Ayer volví a llorar. Hacía mucho tiempo que no sucedía, supongo que las lágrimas se habían convertido en palabras y se habían estado escapando de mí de una manera menos triste.
Todo fue por tener un pasado metido en el pecho que nunca he sabido cómo dejar atrás… o tal vez nunca he querido que se quede en donde debería.
Por supuesto, unas copas ayudaron a que mi boca dijera cosas que el tiempo me prohibió pronunciar. Y que pienso que ya nunca más deberían salir de mí.
Ahí estaba yo, encerrada entre cuatro paredes hablando con ese tatuaje que llevo en mi sangre desde hace ocho años. No sabía qué hacer o qué decir, sólo había lágrimas y unos ojos recorriendo una y otra vez frases que pensé que nunca más iba a leer.

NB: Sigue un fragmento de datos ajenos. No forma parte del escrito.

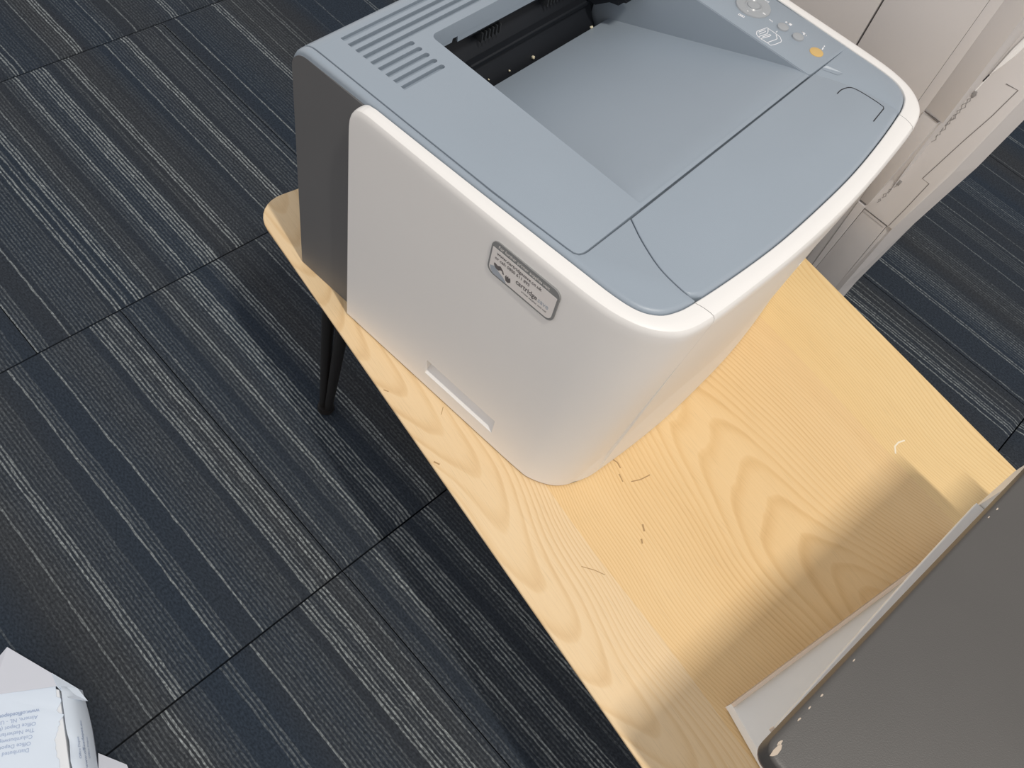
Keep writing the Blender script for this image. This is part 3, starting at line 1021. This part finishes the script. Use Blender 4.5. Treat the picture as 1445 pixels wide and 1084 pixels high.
zl = [0.02, .277, .395, .494, .60, .75, .95]
verts = []; faces = []
for z in zl:
    xo = xr(z) + (.0095 if z < .3 else .0148)
    pa = lean(Vector((xr(z) - .0006, YF + .003, z))); pb = lean(Vector((xo * .885 / .85, .885, z)))
    zz = pa.z
    verts += [(-.80, YF + .0125, zz), (-.129, YF + .0125, zz), (-.126, pa.y + .003, zz), tuple(pa), (pb.x, pb.y, zz),
              (-.17, 1.40, zz), (-.80, 1.42, zz)]
m_ = 7
for a in range(len(zl) - 1):
    for k in range(m_):
        faces.append((a * m_ + k, a * m_ + (k + 1) % m_, (a + 1) * m_ + (k + 1) % m_, (a + 1) * m_ + k))
faces.append(tuple(range(m_))); faces.append(tuple((len(zl) - 1) * m_ + k for k in range(m_)))
loc_obj(obj('cabinet_body', verts, faces, CREAM, copier, False))


def face_panel(name, pts, y_front, mt=CREAM, thick=.012, bev=.0012, tilt=None, label=None, ln=False):
    """panel in the x-z plane facing the viewer; pts (x, z)"""
    bm = plate_bm(pts, 0, thick, bev, 2)
    for v in bm.verts:
        x, z, d = v.co.x, v.co.y, v.co.z
        yy = y_front + thick - d
        if tilt: yy += tilt(x, z)
        v.co = lean(Vector((x, yy, z))) if ln else Vector((x, yy, z))
    return loc_obj(bm_obj(name, bm, mt, copier, True, label))


face_panel('side_door', [(-.79, .03), (-.2446, .03), (-.2446, 1.015), (-.79, 1.015)], YF)
face_panel('side_door', [(-.2426, .03), (-.1580, .03), (-.1580, 1.015), (-.2426, 1.015)], YF)
face_panel('corner_strip', [(-.1579, .03), (-.1476, .03), (-.1476, 1.015), (-.1579, 1.015)], YF, bev=.0002,
           tilt=lambda x, z: max(0, (x + .158)) * .18)
face_panel('pull_groove', [(-.1476, .531), (-.1252, .531), (-.1252, 1.015), (-.1476, 1.015)], YF + .0018, bev=.0002)
face_panel('groove_stop', [(-.1476, .402), (-.1370, .402), (-.1290, .5295), (-.1476, .5295)], YF + .0008, bev=.0003)
face_panel('corner_strip', [(-.1476, .03), (-.1444, .03), (-.1429, .277), (-.1376, .3985), (-.1476, .3985)], YF + .0004, bev=.0002)
rp = [(-.1395, .3965)] + [(xr(z), z) for z in (.3965, .44, .494, .55, .60, .80, 1.015)] + [(-.1250, 1.015), (-.1250, .53), (-.1370, .42)]
face_panel('front_corner_panel', rp, YF + .0, bev=.0012, ln=True)
face_panel('lower_door', [(-.1440, .03), (-.1090, .03), (-.1090, .277), (-.1060, .3952), (-.1372, .3952), (-.1425, .277)], YF + .0012, bev=.0003,
           tilt=lambda x, z: (.3952 - z) * .02)
face_panel('corner_strip', [(-.1080, .03), (xr(.03) + .0, .03), (xr(.277), .277), (xr(.3952), .3952), (-.1054, .3952), (-.1082, .277)], YF + .0012, bev=.0003,
           tilt=lambda x, z: (.3952 - z) * .02 + max(0, x + .108) * .3)


def face_line(name, pts, wd, mt, y=YF - .0001, h=.0003, ln=True):
    bm = bmesh.new(); strip_bm(bm, pts, wd, 0, h)
    for v in bm.verts:
        v.co = Vector((v.co.x, y - v.co.z, v.co.y))
        if ln: v.co = lean(v.co)
    return loc_obj(bm_obj(name, bm, mt, copier, False))


CSEAM = mat('copier seam', (0.16, 0.145, 0.14), 0.8, 0.2)
CPRINT = mat('copier grey print', (0.27, 0.26, 0.255), 0.7, 0.2)
CLIGHT = mat('copier pale plastic', (0.80, 0.80, 0.80), 0.4, 0.4)
face_line('panel_joint', [(-.2436, .03), (-.2436, 1.0)], .0018, CSEAM, YF + .006, ln=False)
face_line('panel_joint', [(-.1005, .599), (-.0882, .6003), (-.0920, .566), (-.0980, .531), (-.1070, .4700), (-.0982, .4700), (-.1010, .430), (-.1040, .398)], .0007, CSEAM)
face_line('groove_end', [(-.1472, .5312), (-.1290, .5300)], .0012, CSEAM, YF + .0005, ln=False)
face_line('panel_joint', [(-.1371, .3965), (-.1062, .3960)], .0006, CSEAM, ln=False)
# gauge print: small chain of lozenges
def lozenges(n, a, b_, s, skip=()):
    out = []
    for k in range(n):
        t = k / (n - 1)
        x = a[0] + (b_[0] - a[0]) * t; z = a[1] + (b_[1] - a[1]) * t
        if k in skip: continue
        q = s * (1.0 if k % 2 == 0 else .7)
        out.append([(x - q * .5, z), (x, z + q), (x + q * .5, z), (x, z - q), (x - q * .5, z)])
        out.append([(x, z - q), (a[0] + (b_[0] - a[0]) * (t + .7 / n), a[1] + (b_[1] - a[1]) * (t + .7 / n))])
    return out


bmz = lozenges(9, (-.1178, .574), (-.1225, .514), .0040)
bmz += lozenges(4, (-.1210, .543), (-.1242, .520), .0034)
for nme, segs in (('size_gauge_print', bmz), ('size_gauge_print', lozenges(4, (-.1255, .4440), (-.1292, .4175), .0032))):
    bm = bmesh.new()
    for s_ in segs: strip_bm(bm, s_, .0007, 0, .0003)
    for v in bm.verts: v.co = lean(Vector((v.co.x, YF - .0001 - v.co.z, v.co.y)))
    loc_obj(bm_obj(nme, bm, CPRINT, copier, False))
face_panel('gauge_mark', [(-.1195, .5715), (-.1165, .5715), (-.1165, .5775), (-.1195, .5775)], YF - .0012, CPRINT, .0012, .0002, ln=True)
face_panel('gauge_mark', [(-.1255, .4460), (-.1222, .4460), (-.1218, .4530), (-.1250, .4530)], YF - .0006, CPRINT, .0012, .0002, ln=True)
face_panel('gauge_mark', [(-.1012, .640), (-.0985, .640), (-.0985, .655), (-.1012, .655)], YF - .0006, CPRINT, .0012, .0002, ln=True)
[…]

¿Qué nos trajo hasta este punto? No lo sé. Nunca entenderé por qué los amores verdaderos se apagan. Me niego también a creer que dejamos alguna vez de amar. Siempre he pensado que aprendemos a querer a otra persona, que la vida nos hace cambiar la intensidad del sentimiento, pero que nunca se va.
Y cuando algún pequeño suspiro nos hace ver que ese algo aún sigue ahí, en tu piel, latiendo en tu pecho y calentándote el alma, entonces descubrimos que la vida no es justa… que nosotros muchas veces no sabemos vivirla.
Entonces no debemos echarle la culpa al destino, si somos nosotros mismos quienes lo forjamos. Y no debemos confiarnos en los “para siempre”. Porque tal vez sí se amen para toda la vida, pero quizás no estén juntos para disfrutarlo.